↓↓↓
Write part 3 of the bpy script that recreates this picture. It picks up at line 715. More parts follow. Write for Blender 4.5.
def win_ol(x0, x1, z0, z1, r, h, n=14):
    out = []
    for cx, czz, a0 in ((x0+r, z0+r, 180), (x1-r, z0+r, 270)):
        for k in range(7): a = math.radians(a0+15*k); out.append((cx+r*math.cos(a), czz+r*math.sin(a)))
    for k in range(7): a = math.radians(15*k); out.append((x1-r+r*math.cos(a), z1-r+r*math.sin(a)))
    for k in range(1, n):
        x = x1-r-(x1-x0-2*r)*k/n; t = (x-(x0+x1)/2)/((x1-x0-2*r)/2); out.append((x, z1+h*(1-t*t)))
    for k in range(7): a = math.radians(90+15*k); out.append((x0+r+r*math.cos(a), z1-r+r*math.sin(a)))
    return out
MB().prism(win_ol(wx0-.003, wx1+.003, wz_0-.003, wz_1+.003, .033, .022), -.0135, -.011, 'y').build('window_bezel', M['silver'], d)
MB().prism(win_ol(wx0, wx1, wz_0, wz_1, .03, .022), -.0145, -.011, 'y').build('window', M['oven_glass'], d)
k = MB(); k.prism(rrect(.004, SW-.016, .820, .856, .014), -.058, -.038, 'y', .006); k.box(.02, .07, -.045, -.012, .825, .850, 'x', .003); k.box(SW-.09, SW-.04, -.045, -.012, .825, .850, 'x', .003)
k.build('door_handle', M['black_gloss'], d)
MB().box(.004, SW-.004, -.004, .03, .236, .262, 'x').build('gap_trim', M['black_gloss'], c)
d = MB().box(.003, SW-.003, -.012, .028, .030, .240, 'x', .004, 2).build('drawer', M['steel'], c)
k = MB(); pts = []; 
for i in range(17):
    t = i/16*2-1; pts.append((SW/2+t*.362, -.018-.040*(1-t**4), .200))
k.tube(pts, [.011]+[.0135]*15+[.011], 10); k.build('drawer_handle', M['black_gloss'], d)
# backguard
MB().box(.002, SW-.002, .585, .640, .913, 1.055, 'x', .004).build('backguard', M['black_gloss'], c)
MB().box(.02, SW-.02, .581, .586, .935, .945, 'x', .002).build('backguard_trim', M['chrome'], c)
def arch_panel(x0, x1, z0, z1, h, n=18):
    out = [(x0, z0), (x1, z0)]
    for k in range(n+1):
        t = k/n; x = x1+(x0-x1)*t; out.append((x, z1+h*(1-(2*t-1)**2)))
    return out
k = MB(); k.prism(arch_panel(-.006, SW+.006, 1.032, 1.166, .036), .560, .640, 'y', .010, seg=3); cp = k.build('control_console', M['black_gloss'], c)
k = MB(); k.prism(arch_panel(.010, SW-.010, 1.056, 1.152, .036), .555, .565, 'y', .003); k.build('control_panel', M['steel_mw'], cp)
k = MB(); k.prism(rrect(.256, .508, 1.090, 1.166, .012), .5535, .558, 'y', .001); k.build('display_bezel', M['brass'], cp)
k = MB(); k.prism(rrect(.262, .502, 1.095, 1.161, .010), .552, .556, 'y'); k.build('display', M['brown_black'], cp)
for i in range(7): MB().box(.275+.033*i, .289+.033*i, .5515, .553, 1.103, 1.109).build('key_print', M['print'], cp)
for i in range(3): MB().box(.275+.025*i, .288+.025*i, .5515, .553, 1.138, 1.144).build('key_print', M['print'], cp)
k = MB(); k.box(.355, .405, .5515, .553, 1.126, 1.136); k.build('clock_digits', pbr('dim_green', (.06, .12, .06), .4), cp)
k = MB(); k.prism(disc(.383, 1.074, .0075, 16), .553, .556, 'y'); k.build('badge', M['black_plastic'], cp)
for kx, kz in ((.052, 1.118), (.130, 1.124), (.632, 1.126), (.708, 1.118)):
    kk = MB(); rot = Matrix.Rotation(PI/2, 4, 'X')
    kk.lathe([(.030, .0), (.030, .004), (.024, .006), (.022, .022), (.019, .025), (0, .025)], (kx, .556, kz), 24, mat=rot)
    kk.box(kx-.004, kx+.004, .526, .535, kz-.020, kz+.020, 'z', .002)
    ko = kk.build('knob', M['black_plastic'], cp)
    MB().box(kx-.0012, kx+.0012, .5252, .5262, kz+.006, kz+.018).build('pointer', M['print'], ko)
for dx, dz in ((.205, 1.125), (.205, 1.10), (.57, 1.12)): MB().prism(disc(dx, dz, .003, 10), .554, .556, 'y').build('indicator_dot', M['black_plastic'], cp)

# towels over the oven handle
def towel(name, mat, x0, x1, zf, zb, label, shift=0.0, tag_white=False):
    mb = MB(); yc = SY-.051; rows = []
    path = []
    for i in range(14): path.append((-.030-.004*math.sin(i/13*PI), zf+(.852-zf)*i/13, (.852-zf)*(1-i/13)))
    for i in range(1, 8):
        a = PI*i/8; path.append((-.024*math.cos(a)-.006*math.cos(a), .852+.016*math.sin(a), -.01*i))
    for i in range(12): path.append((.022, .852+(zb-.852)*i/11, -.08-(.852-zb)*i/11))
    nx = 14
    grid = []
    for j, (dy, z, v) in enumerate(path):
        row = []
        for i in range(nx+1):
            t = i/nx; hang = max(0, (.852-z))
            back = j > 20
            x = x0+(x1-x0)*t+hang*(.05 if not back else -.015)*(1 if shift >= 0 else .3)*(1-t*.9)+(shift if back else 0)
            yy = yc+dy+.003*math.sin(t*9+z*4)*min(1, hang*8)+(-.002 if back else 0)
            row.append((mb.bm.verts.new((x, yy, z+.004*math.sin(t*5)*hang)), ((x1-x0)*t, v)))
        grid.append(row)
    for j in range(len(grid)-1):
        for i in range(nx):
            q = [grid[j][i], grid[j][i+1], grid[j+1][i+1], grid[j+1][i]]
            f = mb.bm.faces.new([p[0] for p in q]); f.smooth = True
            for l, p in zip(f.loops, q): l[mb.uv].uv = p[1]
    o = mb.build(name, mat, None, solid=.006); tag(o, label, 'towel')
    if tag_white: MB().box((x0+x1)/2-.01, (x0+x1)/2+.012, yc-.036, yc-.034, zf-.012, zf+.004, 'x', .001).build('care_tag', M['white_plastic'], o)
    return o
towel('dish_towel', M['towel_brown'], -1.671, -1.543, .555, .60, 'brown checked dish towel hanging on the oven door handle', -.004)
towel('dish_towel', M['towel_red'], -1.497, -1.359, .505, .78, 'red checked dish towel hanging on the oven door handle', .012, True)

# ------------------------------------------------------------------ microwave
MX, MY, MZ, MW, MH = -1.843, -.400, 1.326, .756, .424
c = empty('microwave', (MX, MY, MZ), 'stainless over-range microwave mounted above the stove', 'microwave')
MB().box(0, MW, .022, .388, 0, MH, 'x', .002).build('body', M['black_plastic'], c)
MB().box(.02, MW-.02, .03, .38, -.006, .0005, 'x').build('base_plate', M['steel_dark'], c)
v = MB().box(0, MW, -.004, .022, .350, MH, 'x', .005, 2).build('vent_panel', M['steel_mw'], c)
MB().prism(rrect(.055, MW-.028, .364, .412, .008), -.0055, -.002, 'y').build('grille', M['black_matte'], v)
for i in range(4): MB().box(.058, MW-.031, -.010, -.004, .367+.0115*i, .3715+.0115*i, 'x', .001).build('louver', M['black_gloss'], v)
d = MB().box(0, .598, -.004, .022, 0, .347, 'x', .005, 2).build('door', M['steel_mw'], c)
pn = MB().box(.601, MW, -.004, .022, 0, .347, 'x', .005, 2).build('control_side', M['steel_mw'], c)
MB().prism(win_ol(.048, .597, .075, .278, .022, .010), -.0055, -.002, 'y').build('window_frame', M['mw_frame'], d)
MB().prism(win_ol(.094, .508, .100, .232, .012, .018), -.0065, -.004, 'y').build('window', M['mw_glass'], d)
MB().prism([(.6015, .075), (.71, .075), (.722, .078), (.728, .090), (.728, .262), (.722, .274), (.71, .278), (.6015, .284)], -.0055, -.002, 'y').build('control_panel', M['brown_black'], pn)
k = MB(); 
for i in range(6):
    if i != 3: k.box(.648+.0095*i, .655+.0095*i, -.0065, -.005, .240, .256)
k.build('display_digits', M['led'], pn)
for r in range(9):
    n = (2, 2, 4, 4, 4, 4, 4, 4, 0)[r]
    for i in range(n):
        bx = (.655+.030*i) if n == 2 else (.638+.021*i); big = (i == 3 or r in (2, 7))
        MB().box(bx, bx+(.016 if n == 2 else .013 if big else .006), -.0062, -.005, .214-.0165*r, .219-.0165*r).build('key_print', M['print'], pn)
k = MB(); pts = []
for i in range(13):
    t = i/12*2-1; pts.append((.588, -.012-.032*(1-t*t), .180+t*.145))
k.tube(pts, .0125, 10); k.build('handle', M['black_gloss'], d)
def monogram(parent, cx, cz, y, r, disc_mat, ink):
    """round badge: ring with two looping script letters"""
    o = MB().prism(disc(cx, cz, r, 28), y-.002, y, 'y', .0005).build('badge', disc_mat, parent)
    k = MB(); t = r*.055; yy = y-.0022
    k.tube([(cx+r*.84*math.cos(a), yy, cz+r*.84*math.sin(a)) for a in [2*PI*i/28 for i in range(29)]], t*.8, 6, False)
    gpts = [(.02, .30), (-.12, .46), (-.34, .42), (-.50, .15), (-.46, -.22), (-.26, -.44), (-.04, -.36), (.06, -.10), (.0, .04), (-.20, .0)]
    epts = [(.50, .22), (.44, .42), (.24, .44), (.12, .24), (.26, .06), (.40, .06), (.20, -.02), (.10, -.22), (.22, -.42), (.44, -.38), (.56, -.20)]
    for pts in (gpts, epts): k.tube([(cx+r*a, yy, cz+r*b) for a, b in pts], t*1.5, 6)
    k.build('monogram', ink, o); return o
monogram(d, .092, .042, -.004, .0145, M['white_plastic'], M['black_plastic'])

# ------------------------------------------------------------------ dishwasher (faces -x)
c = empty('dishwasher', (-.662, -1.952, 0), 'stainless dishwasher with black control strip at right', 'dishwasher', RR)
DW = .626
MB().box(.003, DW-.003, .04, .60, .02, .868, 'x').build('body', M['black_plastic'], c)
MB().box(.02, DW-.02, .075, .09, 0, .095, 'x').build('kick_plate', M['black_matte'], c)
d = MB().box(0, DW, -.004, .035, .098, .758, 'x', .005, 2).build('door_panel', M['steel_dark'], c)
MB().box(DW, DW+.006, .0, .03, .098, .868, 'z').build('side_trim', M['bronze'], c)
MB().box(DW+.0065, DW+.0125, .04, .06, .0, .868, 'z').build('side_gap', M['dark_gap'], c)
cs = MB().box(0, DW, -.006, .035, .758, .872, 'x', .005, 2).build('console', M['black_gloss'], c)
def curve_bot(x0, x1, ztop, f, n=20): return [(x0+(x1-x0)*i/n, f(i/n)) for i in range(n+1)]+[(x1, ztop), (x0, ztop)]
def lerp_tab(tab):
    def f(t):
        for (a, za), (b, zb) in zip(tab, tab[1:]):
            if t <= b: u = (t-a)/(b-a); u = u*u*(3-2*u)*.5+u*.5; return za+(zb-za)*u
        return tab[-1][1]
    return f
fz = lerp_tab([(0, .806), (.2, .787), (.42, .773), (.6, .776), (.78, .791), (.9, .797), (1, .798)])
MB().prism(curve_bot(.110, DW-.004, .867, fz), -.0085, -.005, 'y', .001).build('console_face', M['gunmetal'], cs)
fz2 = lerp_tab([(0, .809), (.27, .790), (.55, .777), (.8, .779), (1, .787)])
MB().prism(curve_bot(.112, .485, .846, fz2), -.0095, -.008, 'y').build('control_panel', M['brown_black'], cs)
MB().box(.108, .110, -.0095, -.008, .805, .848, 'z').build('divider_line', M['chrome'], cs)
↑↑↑
■ WHAT YOU SHOULD DO ■
Tally every line of the listing that holds the string "script", then give the number by itself.

■ RESPONSE BELOW ■
2